### INFORMATION SHOWN

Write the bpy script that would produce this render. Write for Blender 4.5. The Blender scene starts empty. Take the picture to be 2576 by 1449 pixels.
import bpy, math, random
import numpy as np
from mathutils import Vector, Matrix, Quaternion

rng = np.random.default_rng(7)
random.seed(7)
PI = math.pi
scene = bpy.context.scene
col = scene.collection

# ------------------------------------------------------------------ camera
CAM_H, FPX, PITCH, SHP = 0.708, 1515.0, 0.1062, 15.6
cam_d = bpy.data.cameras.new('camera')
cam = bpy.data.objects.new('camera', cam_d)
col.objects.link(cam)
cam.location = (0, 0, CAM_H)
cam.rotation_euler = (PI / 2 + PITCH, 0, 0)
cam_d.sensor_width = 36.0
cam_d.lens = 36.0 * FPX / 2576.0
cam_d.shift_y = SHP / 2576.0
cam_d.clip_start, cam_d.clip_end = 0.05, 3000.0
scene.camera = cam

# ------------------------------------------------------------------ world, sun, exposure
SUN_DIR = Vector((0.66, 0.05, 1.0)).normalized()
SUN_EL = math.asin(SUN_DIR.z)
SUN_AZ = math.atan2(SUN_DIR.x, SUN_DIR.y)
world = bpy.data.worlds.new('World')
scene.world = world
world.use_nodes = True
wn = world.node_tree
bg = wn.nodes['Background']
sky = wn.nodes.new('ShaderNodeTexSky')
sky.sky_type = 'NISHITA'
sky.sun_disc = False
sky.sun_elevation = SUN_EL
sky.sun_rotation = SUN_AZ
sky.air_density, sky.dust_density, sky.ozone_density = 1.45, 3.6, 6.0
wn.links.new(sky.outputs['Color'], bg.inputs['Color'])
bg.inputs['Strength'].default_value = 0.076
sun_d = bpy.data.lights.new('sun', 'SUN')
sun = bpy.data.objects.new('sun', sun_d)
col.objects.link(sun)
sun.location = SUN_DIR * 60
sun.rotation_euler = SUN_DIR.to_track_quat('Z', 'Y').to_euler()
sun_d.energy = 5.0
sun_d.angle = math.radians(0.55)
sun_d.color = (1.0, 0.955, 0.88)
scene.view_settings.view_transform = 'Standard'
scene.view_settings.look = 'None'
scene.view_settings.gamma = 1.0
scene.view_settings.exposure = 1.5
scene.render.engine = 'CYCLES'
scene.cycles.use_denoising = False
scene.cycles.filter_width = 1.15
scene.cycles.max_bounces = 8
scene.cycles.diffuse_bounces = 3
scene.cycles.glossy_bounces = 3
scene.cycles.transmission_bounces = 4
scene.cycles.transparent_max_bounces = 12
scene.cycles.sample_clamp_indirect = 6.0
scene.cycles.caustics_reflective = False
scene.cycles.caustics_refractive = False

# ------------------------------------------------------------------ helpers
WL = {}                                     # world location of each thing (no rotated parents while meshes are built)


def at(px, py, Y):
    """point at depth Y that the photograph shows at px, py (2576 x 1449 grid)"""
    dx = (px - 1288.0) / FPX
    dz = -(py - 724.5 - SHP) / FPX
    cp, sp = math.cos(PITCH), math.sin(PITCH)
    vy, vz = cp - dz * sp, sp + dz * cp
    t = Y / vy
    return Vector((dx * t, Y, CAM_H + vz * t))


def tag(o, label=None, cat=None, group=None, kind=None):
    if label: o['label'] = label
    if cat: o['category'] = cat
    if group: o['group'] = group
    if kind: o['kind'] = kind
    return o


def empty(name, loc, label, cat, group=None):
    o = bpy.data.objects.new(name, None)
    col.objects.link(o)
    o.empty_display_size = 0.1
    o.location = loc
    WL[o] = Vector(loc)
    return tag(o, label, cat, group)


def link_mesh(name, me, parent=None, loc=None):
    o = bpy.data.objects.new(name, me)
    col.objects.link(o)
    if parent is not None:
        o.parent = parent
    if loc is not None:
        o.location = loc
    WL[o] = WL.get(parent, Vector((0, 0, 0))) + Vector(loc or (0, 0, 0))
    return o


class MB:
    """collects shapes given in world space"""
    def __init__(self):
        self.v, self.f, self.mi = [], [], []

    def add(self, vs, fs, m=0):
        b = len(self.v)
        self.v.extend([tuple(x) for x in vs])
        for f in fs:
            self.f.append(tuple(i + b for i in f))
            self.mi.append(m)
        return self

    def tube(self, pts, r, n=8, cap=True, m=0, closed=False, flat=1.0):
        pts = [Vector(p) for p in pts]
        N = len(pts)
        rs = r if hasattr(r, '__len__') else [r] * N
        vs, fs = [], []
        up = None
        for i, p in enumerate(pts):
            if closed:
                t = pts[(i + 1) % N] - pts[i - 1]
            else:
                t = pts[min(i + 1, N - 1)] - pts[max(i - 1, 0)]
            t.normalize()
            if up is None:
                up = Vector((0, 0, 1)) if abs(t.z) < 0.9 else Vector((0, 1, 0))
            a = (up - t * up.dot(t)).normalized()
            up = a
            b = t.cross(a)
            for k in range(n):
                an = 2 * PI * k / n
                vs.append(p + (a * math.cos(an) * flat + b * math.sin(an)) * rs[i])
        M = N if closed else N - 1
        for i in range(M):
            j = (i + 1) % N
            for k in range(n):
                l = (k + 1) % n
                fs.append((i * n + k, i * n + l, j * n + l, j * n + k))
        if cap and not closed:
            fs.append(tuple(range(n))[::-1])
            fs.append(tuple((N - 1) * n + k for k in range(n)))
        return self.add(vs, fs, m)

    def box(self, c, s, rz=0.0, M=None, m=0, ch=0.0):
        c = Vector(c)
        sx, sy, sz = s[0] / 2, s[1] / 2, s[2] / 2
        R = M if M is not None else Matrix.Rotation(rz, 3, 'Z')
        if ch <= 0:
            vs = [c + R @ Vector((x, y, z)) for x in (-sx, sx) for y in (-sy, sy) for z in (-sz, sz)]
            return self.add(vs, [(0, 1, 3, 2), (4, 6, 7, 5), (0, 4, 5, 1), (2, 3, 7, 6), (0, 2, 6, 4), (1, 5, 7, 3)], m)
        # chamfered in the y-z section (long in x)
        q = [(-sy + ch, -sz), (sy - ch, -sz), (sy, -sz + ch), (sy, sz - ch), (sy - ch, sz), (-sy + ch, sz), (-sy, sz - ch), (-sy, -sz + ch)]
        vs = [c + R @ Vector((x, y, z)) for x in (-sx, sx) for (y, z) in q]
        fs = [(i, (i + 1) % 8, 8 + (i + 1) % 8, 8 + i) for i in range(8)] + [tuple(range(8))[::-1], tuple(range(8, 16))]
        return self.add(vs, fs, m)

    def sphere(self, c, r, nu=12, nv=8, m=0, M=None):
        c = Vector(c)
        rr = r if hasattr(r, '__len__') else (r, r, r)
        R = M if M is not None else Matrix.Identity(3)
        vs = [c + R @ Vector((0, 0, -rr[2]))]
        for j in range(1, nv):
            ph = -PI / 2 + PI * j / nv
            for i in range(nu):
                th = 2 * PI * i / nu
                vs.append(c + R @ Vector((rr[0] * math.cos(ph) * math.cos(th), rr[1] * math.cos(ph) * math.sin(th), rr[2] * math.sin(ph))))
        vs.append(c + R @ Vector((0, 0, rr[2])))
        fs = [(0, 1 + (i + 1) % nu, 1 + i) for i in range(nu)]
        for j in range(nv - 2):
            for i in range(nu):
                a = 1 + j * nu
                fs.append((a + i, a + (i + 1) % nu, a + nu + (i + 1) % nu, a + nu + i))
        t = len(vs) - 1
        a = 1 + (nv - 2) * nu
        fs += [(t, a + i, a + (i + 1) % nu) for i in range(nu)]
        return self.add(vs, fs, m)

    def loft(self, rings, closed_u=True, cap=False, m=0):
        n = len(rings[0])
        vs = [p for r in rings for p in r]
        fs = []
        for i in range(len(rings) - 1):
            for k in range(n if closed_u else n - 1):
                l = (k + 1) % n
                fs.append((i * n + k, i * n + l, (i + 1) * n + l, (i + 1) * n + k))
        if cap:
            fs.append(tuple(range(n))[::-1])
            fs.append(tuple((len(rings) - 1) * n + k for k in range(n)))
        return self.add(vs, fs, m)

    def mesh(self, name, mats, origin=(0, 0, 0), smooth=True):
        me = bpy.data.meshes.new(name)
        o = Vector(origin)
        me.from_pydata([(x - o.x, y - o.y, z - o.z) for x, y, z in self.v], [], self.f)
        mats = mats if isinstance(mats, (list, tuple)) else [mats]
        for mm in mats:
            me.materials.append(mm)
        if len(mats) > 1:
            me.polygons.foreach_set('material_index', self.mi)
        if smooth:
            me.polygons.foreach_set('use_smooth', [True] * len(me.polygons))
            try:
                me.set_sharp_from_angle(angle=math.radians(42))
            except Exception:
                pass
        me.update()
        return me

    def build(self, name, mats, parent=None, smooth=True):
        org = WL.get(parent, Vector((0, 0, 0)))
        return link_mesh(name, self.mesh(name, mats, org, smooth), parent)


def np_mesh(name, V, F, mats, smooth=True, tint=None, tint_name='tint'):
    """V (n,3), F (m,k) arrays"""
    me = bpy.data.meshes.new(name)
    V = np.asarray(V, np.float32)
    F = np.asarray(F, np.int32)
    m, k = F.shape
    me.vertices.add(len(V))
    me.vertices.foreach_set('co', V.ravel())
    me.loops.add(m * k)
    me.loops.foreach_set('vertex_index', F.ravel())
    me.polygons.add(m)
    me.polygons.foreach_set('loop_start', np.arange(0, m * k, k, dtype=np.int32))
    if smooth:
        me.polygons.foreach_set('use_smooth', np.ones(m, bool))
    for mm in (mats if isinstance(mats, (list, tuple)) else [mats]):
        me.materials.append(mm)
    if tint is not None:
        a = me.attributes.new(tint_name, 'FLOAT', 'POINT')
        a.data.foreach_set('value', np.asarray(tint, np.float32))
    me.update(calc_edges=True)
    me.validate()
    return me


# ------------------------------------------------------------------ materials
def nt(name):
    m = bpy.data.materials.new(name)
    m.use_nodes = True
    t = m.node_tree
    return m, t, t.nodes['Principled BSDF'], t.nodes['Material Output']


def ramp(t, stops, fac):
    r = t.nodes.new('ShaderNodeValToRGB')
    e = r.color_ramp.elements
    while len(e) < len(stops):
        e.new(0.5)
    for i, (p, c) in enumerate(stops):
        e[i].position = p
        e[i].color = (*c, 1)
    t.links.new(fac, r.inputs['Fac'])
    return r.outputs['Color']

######

### REQUEST:
From the first line of the listing above to the line with "col = scene.collection", please transcribe each line exactly, both ends included, and nothing beyond that.

### ANSWER FOR THE TASK:
Write the bpy script that would produce this render. Write for Blender 4.5. The Blender scene starts empty. Take the picture to be 2576 by 1449 pixels.
import bpy, math, random
import numpy as np
from mathutils import Vector, Matrix, Quaternion

rng = np.random.default_rng(7)
random.seed(7)
PI = math.pi
scene = bpy.context.scene
col = scene.collection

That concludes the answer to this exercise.